The following are a excerpt from the article by Narayana A., Sudhir Krishnaswamy and Vikas Kumar (faculty at Azim Premji University, Bangalore):
  • …..between 1995 and 2011, Karnataka’s Lokayukta carried out only 357 suo motu raids against individual officials but received and responded to over 2,159 complaints against 2,681 officials (and 59 private persons). In other words, for every six cases investigated in response to citizen complaints, only one is initiated by the department suo motu. 

  • Institutional leadership is seen to have a significant impact on the agency’s performance as more than 66 per cent of the raid cases were initiated between 2006 and 2011, when Justice Santosh Hegde was the Lokayukta.
  • A department-wise analysis of prosecution of corruption by the Karnataka Lokayukta reveals that more than 80 per cent of the trap cases are related to four essential functions of government: local government (24.06 per cent), administration (37.65 per cent), welfare (17.61 per cent) and regulation (2.54 per cent). The rest of the cases are divided between agriculture and irrigation (3.76 per cent) and economic activities (12.75 per cent).
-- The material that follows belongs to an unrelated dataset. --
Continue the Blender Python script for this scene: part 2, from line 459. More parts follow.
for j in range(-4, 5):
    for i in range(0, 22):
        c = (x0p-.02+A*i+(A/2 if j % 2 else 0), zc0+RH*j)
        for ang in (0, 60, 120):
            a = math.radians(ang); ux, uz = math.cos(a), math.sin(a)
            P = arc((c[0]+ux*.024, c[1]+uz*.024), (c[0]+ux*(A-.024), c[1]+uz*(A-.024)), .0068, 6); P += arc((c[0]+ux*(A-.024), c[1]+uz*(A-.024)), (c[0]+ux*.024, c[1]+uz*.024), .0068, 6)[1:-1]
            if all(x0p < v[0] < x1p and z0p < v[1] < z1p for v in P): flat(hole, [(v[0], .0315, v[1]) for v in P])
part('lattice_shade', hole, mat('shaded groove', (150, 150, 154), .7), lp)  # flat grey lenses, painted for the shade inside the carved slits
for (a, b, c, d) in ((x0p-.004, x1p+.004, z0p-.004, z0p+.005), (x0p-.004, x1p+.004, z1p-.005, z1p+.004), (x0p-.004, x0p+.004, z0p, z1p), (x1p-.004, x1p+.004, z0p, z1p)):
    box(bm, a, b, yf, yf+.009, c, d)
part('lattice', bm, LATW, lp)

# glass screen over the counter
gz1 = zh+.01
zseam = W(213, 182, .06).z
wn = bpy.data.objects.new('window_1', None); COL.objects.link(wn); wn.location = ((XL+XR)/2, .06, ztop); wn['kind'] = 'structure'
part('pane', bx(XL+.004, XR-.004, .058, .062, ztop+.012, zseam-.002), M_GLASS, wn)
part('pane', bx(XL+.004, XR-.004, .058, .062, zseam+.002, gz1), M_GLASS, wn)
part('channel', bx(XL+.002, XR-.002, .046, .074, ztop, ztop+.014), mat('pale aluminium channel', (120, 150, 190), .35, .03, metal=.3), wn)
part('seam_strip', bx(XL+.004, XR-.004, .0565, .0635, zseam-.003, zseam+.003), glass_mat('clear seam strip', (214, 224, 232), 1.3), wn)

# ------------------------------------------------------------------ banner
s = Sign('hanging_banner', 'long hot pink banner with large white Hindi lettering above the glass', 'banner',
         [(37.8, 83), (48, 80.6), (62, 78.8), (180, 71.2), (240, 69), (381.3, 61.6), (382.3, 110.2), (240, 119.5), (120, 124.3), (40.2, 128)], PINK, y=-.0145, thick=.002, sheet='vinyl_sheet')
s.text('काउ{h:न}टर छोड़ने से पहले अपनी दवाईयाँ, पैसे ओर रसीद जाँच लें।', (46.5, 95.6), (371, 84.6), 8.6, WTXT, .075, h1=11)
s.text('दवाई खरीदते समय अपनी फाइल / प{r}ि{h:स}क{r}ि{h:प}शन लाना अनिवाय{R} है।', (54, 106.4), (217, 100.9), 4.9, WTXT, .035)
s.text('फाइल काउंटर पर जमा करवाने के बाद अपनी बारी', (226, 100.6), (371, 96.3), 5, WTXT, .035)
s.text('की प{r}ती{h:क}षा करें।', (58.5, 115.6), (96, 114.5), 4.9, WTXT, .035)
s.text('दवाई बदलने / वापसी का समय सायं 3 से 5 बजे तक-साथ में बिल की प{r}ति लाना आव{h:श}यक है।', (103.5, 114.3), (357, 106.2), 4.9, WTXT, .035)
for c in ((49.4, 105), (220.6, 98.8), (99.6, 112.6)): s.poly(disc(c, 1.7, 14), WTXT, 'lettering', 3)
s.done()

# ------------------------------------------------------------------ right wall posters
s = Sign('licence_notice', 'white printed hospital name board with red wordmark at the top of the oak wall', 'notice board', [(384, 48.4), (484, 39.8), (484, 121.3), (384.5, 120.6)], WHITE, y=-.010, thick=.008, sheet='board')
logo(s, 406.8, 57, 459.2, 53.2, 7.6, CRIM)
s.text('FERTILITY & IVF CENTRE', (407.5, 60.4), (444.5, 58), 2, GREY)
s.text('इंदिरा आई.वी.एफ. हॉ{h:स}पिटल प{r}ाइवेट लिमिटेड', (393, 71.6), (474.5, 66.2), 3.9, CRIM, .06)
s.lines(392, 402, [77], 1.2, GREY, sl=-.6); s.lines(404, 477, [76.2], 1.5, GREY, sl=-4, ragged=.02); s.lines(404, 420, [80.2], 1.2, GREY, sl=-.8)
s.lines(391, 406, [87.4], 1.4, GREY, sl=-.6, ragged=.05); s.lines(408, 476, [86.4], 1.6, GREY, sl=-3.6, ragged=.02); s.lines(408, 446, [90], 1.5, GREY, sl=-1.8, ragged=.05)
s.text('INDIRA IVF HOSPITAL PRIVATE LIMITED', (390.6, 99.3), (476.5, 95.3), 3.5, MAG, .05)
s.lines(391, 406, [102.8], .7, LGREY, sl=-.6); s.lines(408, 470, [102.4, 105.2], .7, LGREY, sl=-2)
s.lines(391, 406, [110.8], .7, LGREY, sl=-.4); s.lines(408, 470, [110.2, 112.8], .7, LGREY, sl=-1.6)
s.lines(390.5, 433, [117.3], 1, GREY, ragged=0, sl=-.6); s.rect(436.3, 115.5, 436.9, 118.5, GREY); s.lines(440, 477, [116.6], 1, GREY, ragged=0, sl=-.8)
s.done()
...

Analysis of raid cases reveals a similar departmental distribution.

  • In Karnataka, nearly half of the officials against whom Lokayukta has proceeded against are officials in the lower bureaucratic scale while about 10 per cent are senior officials. Only 0.8 per cent belong to the IAS, IPS, IFS and KAS cadres. 
  • The core of the problem for the Karnataka Lokayukta is the criminal trial, over which it has little control. Over 95 per cent of the cases in which charge sheets have been filed are under trial. The cases under trial are, on an average, more than five years old. In any event, only 16 cases overall have resulted in convictions. This is a conviction rate of 20 per cent of completed cases and a small fraction of pending cases. This is much lower than the rate of convictions in criminal prosecutions in anti-corruption cases in India in recent years, which is between 34 and 40 per cent. Hence, the key problem at the core of a criminal conviction model for tackling corruption in India is the trial stage.